Procedura wyjaśniająca prowadzona przez kompetentny organ będzie wydłużała postępowanie o minimum 3,5 miesiąca. Nawet bowiem w przypadku, w którym oferta najkorzystniejsza nie będzie należała do podmiotu objętego postępowaniem dotyczącym zagranicznej pomocy publicznej, zamawiający prawdopodobnie nie będą skłonni do udzielenia zamówienia publicznego innemu podmiotowi i zakończenia postępowania przed zakończeniem toczącego się postępowania wpadkowego.
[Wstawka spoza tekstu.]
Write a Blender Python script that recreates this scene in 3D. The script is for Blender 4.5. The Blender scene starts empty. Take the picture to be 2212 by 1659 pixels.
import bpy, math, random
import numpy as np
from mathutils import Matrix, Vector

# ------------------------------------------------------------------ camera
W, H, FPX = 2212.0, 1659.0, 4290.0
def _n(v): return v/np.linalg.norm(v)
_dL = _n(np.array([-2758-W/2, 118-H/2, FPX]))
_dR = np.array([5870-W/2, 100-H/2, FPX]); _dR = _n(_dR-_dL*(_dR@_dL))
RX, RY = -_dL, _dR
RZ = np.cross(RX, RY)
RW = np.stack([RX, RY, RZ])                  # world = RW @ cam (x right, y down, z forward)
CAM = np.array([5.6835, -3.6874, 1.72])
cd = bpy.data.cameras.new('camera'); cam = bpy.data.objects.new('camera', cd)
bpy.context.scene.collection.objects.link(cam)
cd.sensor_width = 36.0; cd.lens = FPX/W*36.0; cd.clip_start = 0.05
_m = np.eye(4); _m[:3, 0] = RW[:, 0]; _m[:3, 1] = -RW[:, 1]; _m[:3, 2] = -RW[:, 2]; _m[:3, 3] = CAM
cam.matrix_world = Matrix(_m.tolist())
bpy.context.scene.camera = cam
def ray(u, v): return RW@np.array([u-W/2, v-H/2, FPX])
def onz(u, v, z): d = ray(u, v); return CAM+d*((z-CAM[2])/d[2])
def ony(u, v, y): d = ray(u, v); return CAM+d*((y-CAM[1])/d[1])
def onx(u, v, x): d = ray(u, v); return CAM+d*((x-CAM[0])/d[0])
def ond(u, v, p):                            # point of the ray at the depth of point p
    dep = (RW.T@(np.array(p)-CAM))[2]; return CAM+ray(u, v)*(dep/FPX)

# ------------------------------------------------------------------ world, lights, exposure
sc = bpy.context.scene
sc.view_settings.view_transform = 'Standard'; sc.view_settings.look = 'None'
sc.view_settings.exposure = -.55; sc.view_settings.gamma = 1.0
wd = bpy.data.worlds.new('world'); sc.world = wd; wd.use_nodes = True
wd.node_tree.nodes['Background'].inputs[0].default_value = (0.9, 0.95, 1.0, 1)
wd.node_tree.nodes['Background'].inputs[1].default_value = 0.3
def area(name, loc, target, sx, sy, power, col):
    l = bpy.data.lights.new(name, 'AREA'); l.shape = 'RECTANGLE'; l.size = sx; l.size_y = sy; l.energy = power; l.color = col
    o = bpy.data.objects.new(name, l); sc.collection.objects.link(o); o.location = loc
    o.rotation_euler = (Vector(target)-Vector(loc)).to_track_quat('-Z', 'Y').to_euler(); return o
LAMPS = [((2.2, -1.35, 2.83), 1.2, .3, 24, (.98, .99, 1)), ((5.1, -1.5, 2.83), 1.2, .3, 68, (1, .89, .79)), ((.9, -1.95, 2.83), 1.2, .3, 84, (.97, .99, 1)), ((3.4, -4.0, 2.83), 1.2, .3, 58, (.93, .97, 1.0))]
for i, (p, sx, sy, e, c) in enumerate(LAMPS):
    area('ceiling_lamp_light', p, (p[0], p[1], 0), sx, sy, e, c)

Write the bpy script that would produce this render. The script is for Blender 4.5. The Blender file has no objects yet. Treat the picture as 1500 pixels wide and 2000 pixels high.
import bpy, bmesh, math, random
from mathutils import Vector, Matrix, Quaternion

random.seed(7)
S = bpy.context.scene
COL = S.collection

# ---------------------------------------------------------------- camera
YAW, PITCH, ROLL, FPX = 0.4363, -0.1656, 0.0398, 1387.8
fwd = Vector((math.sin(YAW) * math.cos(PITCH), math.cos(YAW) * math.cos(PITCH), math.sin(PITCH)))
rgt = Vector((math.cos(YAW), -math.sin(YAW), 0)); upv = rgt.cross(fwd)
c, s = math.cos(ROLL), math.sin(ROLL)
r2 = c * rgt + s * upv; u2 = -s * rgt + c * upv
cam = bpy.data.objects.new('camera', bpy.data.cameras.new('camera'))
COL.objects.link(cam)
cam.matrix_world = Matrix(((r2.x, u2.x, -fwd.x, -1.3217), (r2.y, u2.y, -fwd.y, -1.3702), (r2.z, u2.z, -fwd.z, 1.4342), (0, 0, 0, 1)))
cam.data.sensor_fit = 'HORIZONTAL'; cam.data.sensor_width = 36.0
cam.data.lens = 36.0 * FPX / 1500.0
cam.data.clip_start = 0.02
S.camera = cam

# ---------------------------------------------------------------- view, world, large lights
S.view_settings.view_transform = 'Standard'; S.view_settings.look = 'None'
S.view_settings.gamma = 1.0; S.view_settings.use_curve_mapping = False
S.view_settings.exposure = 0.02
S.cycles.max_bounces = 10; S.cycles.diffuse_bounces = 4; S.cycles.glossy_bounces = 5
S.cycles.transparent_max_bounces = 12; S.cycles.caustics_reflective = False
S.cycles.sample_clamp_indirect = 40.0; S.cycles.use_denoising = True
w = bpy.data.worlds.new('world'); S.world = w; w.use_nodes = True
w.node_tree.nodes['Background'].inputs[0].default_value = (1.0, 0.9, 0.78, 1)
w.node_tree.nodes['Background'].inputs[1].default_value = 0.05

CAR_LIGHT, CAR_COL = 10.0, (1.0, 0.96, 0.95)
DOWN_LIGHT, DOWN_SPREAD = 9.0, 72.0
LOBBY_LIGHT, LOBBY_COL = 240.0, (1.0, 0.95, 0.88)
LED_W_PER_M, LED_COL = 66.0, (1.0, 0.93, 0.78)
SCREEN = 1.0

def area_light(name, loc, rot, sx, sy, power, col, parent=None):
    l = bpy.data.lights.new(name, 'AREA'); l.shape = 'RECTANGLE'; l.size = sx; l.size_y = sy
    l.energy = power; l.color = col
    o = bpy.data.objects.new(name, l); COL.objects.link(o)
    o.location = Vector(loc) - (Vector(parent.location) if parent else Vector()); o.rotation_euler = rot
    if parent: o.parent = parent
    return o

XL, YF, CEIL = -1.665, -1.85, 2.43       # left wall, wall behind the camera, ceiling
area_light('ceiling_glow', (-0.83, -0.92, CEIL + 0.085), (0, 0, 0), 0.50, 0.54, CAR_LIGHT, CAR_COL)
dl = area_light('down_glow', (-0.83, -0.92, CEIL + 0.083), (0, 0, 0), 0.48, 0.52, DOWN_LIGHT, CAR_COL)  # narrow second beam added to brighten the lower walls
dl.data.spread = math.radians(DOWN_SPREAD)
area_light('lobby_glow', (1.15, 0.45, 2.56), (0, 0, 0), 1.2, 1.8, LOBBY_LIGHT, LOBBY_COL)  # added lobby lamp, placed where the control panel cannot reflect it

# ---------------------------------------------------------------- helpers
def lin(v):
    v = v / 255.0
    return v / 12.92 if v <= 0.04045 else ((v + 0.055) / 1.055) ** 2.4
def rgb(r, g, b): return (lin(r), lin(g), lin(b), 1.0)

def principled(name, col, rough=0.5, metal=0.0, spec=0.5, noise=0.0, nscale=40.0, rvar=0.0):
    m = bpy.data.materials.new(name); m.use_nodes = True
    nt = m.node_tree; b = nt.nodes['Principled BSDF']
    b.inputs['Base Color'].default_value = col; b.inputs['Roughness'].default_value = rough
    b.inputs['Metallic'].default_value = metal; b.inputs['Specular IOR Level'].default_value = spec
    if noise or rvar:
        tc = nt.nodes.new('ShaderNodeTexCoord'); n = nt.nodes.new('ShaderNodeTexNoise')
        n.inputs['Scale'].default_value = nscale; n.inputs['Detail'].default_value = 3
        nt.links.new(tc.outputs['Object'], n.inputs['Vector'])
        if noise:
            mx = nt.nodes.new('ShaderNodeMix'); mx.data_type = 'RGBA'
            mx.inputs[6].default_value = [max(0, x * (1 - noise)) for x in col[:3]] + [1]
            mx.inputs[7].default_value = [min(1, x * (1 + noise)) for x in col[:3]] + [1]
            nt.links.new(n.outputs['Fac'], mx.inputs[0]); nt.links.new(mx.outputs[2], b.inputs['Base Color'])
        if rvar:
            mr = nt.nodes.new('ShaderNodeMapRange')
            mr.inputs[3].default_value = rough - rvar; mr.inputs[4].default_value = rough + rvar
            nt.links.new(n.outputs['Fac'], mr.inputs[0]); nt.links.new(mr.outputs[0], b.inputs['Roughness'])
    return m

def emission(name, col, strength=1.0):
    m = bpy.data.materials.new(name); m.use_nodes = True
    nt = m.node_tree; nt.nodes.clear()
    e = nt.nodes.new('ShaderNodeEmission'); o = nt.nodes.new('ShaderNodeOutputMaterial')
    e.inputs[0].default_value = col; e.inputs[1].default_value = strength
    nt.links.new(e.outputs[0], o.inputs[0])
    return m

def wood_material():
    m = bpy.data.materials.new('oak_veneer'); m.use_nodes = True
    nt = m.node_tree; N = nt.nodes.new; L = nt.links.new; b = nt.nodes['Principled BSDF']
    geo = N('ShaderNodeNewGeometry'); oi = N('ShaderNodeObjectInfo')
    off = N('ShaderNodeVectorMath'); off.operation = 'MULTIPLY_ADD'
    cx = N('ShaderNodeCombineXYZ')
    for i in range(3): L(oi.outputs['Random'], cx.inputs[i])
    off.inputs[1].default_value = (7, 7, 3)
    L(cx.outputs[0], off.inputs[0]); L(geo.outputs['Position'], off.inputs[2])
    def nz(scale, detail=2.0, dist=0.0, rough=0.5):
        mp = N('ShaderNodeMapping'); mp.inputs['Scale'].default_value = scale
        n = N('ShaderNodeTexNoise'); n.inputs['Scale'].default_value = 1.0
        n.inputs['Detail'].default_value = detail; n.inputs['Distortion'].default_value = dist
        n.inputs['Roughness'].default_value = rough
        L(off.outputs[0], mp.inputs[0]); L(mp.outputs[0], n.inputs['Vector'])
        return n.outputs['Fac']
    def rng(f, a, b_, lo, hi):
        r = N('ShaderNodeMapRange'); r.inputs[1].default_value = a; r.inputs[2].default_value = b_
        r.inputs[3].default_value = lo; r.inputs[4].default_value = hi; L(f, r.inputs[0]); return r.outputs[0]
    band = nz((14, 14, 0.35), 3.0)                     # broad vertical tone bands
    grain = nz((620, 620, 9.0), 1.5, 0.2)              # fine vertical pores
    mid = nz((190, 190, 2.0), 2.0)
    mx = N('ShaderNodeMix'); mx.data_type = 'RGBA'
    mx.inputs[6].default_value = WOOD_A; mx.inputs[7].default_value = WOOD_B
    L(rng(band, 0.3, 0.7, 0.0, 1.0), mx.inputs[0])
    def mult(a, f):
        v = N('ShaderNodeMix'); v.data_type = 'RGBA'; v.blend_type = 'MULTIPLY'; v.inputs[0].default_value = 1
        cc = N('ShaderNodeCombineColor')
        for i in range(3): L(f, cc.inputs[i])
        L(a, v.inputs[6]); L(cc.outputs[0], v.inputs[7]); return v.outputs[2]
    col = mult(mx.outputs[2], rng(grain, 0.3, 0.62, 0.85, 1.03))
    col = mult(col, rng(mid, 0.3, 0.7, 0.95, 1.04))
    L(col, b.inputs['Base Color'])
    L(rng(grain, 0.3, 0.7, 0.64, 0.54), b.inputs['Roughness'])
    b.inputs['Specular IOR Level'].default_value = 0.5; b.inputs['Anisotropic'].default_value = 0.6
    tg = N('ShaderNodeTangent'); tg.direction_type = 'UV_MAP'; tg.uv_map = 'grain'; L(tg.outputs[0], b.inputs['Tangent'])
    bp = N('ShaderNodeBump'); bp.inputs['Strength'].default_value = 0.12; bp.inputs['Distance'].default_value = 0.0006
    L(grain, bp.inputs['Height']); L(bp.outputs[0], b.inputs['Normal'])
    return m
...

W praktyce trudno również wyobrazić sobie ocenę materiału dowodowego pochodzącego z egzotycznych jurysdykcji, dotyczącego tak skomplikowanego i wielowymiarowego zagadnienia jak pomoc publiczna.
Nowa, tak niejednoznaczna przesłanka wykluczenia może również stać się narzędziem wykorzystywanym do brutalnej walki konkurencyjnej, co w konsekwencji doprowadzi do zwiększenia już i tak znacznej ilości sporów zamówieniowych.
Warto zatem zastanowić się, na ile środki proponowane przez Komisję są proporcjonalne do wyznaczonych celów. Wydaje się bowiem, że właściwszym byłoby bliższe przyjrzenie się już istniejącym instrumentom i przygotowanie wytycznych wspomagających zamawiających i inne organy krajowe w prawidłowym i świadomym ich wykorzystywaniu.